De tegenspeler geeft het niet op. Hij wil Hem verleiden tot macht. Macht om de dingen en vooral de mensen naar je hand te zetten. Macht opdat anderen tegen je opzien. Zodat jij met

hen kunt doen wat je wilt. ‘Als je mij aanbidt’ zegt de duivel, zal het allemaal van jou zijn en

zal iedereen aan je voeten liggen. Als je neerknielt en mij aanbidt. Dat is in feite je ziel

verkopen aan de duivel, om daarmee macht te krijgen.

Ik denk dat die verleiding in onze huidige politiek op de loer ligt. De honger naar macht en bezit is groot. En je kunt je afvragen: Geldt dit ook in onze politiek? Gaat het nog om het welzijn van het land, of is het puur partijpolitiek en hang naar macht? Ieder mag daar het zijne van denken, maar doet dat soms erg zeer. Jezus’ antwoord is diep en zuiver: ‘De Heer uw God zult u aanbidden en Hem alleen dienen.’ Het gaat om God, de Vader van alle mensen. Dat zegt hij ook later: ‘Ik ben niet gekomen om gediend te worden, maar om te dienen.

 

Nog is de tegenstander niet klaar met zijn spelletje. Hij zet Hem boven op een torenspits, laat hem de hele wereld zien en zegt dan: ‘Spring maar omlaag; jou zal niets overkomen.’ Een soort bungeejumpen, maar dan zonder touw. Gods engelen zullen je wel opvangen. Maar zo is de verhouding van Jezus tot zijn Vader niet. Je moet God niet voor je eigen karretje spannen en Hem jouw wil opleggen.

Die drie verleidingen zijn er nog altijd. Ik noemde al de graaicultuur en de grote bonussen. Mensen menen het recht te hebben om zich te verrijken, ten koste van anderen. Alsof het in het leven enkel om geld en goed gaat. Maar evengoed speelt de honger naar macht. Ik kijk soms met pijnlijke ogen naar de politieke debatten. Gaat het nu om het welzijn van de bevolking, waar zij voor staan, of gaat het nu om de macht en het belang van de eigen partij? Ik wil daar niet alle politici van verdenken, maar die indruk maakt het wel, ondanks de belofte om een andere overlegcultuur te gaan gebruiken.

 

Aan het begin van deze 40 dagentijd is de vraag ook aan onszelf: waar sta ik? Hoe ga ik om met bezit, met macht, met egoïsme, met trots? Ben ik bezeten van bezit, bezeten van macht en egoïsme? Wil ik alles bezitten en voor alles macht hebben? Geloof ik, dat alles maakbaar is en ik op alles recht heb?

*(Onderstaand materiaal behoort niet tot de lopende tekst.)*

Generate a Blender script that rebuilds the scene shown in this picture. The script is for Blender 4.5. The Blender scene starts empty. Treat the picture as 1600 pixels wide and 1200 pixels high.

Het evangelie laat ons zien, dat Jezus zicht richt op zijn Vader. Om de relatie tot zijn Vader, daar draait het bij hem om. Dan kom ik terug bij de ervaring van Jezus in de woestijn. Hij laat zich niet verleiden tot het snelle succes, de gemakkelijkste oplossing. Hij heeft vanuit het volste vertrouwen op God. Hij weet zich gedragen door zijn Vader. Met een open oog en hart laat hij door deze ervaring in de woestijn zijn zending duidelijk worden.

Durf ik met diezelfde openheid ook zo kijken naar mijn eigen zending, mijn eigen opdracht in het leven? Door alle woestijnervaringen heen mogen we ook als Kerk opnieuw gaan kijken naar de zending van de kerk in de geseculariseerde tijd. Daar is vooral moed voor nodig.

 

Wel, dit is de eerst dag van de retraite. Heb u de smaak te pakken?

In de naam van de Vader en de Zoon en de heilige Geest. Amen.